Commercial Mortgage Refinance

Just like homeowners businesses can take advantage of mortgage refinance to lower their interest rates and mortgage costs.

In a refinance a business takes out a new mortgage that takes the place of the existing mortgage. The existing mortgage is paid off by the new mortgage. The business owner then has to make the mortgage payments to the issuer of the new mortgage.

The main reason why businesses refinance their mortgages is obvious to lower their interest rates and mortgage costs. Many businesses refinance in order to get rid of older costlier mortgages such as floating interest rate mortgages.

When to Refinance a Commercial Mortgage 

A business should refinance its mortgage when it is in a position to get a better deal on the new mortgage. A good time to refinance a mortgage is when a business’s credit score improves. Businesses with higher credit scores can often get better deals on mortgages.

Another good time to refinance a mortgage is when a business’s cash flow increases substantially. Lenders might be willing to offer a better mortgage deal to a business that has increased its cash flow or reduced its operating costs.

A business that has substantially improved is operations say by hiring professional managers or buying new equipment might also be in a good position to get its mortgage refinanced.
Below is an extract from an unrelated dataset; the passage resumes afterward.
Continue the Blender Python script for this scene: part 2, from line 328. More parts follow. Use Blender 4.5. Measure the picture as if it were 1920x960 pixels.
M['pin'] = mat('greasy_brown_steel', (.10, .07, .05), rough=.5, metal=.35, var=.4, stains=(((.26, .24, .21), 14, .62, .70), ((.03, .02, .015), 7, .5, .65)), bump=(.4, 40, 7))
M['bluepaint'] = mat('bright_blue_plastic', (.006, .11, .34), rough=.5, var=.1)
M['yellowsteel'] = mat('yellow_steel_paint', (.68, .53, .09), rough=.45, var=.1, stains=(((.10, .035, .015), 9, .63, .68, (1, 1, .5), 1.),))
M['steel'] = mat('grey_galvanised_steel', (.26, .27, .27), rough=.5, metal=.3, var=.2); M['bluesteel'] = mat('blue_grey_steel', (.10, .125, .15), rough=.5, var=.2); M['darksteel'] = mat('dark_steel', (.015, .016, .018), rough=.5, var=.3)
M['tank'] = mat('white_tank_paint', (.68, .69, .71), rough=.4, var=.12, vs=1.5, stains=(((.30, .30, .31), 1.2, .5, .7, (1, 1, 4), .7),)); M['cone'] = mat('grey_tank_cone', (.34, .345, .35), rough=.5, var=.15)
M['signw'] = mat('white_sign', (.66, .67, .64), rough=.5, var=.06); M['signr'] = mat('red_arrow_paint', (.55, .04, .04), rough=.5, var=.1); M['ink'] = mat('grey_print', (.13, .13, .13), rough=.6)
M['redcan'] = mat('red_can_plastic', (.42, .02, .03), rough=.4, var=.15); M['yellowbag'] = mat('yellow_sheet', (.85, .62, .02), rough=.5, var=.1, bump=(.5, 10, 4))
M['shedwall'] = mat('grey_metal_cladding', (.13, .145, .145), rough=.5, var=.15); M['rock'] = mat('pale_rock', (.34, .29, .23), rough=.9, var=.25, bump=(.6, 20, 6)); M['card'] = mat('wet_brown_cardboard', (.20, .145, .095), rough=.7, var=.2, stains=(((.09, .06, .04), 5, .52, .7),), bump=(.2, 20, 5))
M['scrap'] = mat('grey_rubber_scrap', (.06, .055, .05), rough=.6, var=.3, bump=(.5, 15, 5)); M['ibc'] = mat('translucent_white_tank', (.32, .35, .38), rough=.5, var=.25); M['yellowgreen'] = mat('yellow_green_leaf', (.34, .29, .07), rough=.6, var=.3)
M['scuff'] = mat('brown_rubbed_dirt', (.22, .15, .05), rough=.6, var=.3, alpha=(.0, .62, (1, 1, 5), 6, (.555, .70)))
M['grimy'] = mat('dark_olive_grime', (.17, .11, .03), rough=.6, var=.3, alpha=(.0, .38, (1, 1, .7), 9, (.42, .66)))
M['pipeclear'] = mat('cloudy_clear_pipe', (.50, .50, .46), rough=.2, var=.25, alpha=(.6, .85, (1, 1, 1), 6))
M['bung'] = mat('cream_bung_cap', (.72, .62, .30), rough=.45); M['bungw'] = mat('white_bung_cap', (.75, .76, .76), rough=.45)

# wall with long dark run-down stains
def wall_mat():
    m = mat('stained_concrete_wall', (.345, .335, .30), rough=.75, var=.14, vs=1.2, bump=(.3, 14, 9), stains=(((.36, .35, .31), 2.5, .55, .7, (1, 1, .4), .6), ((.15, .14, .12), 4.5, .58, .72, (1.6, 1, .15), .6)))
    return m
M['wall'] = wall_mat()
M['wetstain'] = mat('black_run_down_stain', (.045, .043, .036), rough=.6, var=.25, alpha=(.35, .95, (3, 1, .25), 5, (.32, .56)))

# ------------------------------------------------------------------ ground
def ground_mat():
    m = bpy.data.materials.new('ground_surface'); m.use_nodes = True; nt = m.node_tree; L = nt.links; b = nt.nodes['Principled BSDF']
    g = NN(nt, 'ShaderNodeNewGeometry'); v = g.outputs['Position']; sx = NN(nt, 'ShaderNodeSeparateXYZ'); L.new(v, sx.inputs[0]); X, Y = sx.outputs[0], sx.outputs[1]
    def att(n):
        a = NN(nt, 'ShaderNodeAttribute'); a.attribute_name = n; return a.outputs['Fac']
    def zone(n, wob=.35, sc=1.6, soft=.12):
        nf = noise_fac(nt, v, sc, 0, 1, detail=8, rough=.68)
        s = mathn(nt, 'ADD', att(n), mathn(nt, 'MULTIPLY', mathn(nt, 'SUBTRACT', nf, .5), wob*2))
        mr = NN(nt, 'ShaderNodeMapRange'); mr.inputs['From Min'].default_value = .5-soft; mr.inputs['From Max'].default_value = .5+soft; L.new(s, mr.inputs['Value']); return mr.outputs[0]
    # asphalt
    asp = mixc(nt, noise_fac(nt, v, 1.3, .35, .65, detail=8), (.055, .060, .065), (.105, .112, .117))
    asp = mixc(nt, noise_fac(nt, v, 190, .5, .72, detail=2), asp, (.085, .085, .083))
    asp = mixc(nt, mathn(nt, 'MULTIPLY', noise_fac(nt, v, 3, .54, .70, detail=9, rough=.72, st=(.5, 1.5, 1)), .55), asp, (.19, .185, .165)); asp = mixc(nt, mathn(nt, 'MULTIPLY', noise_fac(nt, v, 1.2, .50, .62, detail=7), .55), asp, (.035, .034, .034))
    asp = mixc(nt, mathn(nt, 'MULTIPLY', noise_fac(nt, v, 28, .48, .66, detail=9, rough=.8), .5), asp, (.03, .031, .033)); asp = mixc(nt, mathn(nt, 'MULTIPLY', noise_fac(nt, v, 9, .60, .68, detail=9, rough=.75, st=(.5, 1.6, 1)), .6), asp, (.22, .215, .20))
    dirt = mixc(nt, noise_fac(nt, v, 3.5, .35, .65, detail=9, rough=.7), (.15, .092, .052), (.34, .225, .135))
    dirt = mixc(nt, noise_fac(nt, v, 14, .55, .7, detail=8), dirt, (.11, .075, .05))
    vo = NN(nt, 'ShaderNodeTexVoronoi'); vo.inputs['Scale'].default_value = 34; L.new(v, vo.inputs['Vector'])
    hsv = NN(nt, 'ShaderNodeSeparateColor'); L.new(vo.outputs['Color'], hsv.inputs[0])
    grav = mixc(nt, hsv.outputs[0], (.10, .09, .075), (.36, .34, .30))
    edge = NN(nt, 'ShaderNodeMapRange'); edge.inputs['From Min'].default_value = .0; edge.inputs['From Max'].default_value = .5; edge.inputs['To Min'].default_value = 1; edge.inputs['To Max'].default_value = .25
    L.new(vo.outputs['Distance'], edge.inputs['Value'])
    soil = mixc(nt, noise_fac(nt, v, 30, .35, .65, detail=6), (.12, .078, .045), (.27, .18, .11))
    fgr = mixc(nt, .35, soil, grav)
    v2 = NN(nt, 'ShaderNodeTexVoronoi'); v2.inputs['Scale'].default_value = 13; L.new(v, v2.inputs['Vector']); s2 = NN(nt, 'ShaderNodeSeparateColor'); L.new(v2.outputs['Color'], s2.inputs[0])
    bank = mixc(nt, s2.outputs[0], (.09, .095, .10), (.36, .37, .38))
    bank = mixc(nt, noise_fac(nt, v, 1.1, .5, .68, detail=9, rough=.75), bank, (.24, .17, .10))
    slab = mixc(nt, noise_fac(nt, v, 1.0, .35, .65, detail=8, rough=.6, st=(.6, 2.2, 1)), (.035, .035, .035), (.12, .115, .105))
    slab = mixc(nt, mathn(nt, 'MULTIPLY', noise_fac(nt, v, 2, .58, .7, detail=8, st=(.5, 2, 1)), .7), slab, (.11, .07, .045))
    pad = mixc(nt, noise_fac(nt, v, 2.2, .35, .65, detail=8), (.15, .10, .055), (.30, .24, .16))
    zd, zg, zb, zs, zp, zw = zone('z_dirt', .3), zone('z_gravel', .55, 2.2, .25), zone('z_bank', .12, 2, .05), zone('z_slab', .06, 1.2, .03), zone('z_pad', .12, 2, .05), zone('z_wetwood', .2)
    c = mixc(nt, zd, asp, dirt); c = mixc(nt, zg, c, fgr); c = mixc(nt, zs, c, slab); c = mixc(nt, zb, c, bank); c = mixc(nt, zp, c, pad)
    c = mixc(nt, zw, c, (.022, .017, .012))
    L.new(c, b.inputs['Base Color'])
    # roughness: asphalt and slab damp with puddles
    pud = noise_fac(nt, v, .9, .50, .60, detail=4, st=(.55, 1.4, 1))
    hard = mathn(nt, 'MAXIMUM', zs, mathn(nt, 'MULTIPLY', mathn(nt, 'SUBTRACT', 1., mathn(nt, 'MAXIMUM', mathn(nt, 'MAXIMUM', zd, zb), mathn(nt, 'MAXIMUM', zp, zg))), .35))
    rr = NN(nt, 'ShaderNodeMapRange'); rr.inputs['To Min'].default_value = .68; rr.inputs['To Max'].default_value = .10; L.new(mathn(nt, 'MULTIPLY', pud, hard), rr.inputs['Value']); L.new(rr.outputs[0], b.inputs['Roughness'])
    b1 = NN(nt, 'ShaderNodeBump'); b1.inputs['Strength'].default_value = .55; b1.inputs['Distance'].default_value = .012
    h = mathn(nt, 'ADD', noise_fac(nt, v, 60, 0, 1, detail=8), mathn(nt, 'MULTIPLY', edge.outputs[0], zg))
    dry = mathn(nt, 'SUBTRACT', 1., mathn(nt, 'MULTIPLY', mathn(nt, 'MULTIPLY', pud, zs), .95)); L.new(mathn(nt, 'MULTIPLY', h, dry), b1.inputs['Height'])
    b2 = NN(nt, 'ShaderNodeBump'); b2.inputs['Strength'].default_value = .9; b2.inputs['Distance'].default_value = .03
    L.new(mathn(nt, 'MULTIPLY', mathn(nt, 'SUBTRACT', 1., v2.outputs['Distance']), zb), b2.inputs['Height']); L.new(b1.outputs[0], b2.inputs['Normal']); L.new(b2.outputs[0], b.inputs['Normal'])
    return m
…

Businesses that have paid off a lot of their debts and reduced their use of credit might also have an easier time getting a mortgage refinanced.

The Refinancing Deal to Get

When a business refinances it needs to get the best terms and interest rates that it can get. If a business can’t get a really good deal on a refinance it should not refinance. The best deal is one that enables a business to lower its mortgage costs.

The best terms on a refinanced mortgage are usually a traditional 30 or 40 year mortgage. These mortgages usually give the business the lowest monthly payment so they can increase cash flow by freeing up additional money. Refinancing a floating interest rate or ARM can substantially reduce a business’s mortgage costs.

A business should also get a mortgage with a fixed interest rate. This means the interest rate stays the same every month because the mortgage provider can’t raise it.

Other Benefits of Refinancing

Refinancing a commercial mortgage provides many benefits to a business. One of the best benefits of refinancing is that it can reduce mortgage costs and free up more money to spend on operation or expansion. Another good benefit is that it can reduce the company’s debt load and put it in a better position to borrow money.

Refinancing can show investors that a business owner is responsible and willing to take control the firm’s finances. This can help a business owner write a new business plan and attract investment capital.

A final benefit of refinancing is that a business owner maybe able to take advantage of the equity in the property to open up new lines of credit. This could help the business owner finance expansion or new equipment.